If afraid do not use gasoline.. So many here I am ***uming would just watch from side line say Cool or a Dum A$$ , or picket / protest, He's gonna hurt himself !!
"The PO didn’t do this scary work ,someone before him ." What concerns me is that multiple owners were "good with the work". The PO, as well as the previous owner he bought the car from. If he hired out the work, then there's 3 people green flagging it. **** work is **** work. Use a 45 or 90 degree zerk or utilize different steering arms that don't need to have 50% of their meat clearance ground! We're in for a gut punch if "builders" keep doing hack work, and other car people don't call it out but instead say "I think that probably won't fail". We'll find ourselves with mandatory inspections like other countries have.
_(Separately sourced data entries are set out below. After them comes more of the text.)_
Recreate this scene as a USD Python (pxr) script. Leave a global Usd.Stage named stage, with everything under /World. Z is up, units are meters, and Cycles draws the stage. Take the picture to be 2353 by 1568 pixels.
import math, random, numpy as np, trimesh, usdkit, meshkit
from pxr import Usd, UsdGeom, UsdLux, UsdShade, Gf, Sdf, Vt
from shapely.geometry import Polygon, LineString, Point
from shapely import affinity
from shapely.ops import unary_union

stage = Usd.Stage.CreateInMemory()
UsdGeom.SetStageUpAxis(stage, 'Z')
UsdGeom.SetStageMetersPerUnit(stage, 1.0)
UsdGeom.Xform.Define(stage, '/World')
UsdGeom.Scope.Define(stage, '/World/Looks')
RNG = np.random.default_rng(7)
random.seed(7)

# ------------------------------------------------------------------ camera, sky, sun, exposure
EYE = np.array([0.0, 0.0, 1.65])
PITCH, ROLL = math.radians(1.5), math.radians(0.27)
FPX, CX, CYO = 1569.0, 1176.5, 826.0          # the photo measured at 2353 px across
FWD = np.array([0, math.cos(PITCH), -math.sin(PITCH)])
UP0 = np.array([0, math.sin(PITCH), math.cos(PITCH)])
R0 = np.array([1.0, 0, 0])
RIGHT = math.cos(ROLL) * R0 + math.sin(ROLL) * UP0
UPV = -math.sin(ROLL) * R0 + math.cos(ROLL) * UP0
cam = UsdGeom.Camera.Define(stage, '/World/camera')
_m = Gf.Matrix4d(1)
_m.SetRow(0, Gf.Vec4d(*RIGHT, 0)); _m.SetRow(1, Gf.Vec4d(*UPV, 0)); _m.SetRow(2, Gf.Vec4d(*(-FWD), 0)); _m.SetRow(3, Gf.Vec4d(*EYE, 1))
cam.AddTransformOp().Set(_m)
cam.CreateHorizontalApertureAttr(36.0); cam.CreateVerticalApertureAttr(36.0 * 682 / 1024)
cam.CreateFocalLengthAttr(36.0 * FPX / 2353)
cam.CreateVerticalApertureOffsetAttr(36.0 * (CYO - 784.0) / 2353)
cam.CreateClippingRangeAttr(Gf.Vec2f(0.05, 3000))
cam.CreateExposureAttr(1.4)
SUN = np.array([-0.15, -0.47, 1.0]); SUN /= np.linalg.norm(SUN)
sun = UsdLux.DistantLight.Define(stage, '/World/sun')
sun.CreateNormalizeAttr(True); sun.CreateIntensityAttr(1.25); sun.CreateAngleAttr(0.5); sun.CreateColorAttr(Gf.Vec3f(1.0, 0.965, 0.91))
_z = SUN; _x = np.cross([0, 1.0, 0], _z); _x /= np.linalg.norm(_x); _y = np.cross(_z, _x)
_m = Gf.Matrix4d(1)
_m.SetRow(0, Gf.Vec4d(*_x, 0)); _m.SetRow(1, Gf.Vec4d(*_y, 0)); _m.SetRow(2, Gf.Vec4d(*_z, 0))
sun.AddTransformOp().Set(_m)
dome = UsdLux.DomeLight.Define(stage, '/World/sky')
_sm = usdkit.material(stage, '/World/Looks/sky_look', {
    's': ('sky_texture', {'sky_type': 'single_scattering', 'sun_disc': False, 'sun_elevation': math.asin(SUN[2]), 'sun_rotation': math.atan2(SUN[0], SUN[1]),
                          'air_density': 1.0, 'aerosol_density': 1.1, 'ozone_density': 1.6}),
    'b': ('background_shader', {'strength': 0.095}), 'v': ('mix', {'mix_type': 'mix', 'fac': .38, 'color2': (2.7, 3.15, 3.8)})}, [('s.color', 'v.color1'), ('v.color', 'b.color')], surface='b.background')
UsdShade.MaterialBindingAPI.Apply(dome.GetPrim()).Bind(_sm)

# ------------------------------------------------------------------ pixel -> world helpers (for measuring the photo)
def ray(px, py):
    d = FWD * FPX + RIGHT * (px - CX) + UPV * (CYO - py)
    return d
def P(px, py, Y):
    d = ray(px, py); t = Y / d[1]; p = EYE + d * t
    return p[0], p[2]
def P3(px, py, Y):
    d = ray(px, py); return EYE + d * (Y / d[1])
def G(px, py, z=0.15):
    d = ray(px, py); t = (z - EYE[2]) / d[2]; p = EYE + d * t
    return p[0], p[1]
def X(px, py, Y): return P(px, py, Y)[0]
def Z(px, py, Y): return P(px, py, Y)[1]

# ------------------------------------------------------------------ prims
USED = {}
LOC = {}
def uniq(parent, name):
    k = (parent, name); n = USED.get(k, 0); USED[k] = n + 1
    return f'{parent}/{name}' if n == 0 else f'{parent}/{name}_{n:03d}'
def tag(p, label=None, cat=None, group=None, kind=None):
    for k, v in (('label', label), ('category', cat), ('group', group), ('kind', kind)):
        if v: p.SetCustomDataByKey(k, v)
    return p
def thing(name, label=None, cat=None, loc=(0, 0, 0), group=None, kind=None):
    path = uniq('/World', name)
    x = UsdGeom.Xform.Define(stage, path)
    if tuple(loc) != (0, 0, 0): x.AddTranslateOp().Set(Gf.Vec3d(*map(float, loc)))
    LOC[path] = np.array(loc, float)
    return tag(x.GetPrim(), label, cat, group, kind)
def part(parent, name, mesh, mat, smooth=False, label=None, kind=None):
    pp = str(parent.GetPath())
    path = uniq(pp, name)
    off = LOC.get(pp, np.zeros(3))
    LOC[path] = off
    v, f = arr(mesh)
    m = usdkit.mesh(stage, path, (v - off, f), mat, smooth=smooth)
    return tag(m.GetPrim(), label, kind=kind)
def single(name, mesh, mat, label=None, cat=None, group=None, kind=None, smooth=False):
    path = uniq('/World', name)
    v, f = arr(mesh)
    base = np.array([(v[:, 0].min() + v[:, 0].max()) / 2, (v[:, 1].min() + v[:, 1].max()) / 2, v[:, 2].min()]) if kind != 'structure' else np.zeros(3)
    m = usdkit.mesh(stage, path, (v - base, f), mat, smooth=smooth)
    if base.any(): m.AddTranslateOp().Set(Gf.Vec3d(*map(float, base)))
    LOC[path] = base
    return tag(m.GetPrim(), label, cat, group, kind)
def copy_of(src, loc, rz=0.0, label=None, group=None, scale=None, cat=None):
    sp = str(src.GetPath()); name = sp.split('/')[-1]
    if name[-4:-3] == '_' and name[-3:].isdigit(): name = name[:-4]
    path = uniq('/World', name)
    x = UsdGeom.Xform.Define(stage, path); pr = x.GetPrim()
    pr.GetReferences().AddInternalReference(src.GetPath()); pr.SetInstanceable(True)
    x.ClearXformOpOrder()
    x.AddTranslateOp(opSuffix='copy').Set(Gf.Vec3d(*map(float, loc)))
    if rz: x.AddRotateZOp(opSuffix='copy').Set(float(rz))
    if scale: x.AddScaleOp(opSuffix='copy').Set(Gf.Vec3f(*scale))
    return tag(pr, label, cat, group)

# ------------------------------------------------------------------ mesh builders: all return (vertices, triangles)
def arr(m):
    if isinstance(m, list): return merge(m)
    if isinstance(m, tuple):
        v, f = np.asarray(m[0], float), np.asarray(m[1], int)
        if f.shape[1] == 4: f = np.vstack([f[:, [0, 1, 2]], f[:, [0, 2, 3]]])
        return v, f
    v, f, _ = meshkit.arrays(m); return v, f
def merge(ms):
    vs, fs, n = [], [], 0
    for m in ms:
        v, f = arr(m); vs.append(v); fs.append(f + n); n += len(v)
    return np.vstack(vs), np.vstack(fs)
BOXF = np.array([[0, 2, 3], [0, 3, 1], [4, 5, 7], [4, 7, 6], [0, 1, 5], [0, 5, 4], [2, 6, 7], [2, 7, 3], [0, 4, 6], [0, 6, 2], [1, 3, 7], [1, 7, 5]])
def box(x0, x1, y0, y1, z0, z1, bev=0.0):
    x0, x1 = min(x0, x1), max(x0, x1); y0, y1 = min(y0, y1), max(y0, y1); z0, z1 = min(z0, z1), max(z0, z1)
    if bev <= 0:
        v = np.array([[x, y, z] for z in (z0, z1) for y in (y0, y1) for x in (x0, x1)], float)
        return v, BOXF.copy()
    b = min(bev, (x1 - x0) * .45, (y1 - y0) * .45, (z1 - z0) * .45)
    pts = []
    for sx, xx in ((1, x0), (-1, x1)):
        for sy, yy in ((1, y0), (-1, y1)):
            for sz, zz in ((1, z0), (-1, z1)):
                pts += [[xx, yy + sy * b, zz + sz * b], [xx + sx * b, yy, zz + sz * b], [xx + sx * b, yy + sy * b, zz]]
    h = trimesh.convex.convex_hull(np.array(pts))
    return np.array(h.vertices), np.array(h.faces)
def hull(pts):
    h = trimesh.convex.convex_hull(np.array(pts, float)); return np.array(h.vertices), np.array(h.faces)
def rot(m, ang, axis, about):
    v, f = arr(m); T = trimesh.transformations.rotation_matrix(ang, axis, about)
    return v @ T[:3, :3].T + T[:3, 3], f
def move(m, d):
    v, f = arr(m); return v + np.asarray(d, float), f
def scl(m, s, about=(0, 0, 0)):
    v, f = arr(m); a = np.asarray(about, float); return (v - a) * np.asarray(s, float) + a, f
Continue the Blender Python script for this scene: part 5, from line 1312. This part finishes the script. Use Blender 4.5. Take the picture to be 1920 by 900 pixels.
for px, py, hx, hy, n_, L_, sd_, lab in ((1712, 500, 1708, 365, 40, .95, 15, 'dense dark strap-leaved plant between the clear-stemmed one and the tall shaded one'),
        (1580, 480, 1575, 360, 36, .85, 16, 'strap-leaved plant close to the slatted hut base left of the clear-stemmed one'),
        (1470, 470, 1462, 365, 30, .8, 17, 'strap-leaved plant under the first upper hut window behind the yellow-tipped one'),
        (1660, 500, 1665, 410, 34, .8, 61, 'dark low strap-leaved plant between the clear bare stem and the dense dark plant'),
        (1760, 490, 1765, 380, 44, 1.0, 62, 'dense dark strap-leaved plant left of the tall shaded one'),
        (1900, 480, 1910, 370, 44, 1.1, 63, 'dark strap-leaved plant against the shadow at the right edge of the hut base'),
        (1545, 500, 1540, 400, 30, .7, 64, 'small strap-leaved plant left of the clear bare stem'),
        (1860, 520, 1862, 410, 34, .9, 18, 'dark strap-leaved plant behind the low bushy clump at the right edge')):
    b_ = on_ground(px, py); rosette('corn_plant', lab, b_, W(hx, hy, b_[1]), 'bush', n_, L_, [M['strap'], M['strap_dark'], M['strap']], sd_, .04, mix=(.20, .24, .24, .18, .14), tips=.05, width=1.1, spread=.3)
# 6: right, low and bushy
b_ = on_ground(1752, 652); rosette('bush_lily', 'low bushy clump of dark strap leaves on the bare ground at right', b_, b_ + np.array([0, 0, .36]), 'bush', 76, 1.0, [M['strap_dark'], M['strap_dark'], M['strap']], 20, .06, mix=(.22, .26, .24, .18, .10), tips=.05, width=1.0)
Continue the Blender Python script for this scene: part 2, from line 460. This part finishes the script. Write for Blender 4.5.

THIS !. in my industry their reality of things we can byp*** , Jerry-rig and magyver to get the customer up and running and finish their day . ANYTHING safety related or related to the mast ( lifting part of the forklift ) Need to be engineered . Certified and repairs done by a ticked / certified tradesperson . I have seen booger welds on overhead guards , forks heated up and straightened , cracked masts that are still in use , parking brakes that’s nothing more then a block of wood on a string to put under the wheel , bad steer axles booger welded and shimmed with washers to get it to move etc etc . All I can do is advise the customer and operator , this 1000, 2000,3000,4000, 5000, dollar repair will avoid an accident , injury or death . you knowingly used a defective “ whatever” do you want that liability ? He’ll when I was just getting into cars I used self tappers to hold down a seat , welded and ****ed up motor mounts , “ stick a short piece of chain there so it can’t twist and lift to much “ Filled worn out ball joints and tierods with grease to “ get rid of the slop “ And a ton of the thee butchery and nonsvense . As you age , learn and realize where and when you can take a short cut , is maturing . while some of what has been posted on this thread looks like it was in use for a long time , what’s to say the next bump , next sharp turn or next panic brake would not result in failure ? why chance it when doing it correctly does not cost any more cash or time ? Saying it’s good enough is just lazy . And I’m lazy !! Just not when it comes to mine and others safety .
first thought when seeing any of those examples is I'd expect to see that same level of construction throughout the entire car.
To quote Stevie Wonder, "when you believe in things you don't understand". One said look at this it must be bad and everyone had to agree because to go against the group was wrong. One said look they make something just like it, and they all said, that can't be it must be wrong. Seems some really do believe in things they don't understand. So much for critical thinking.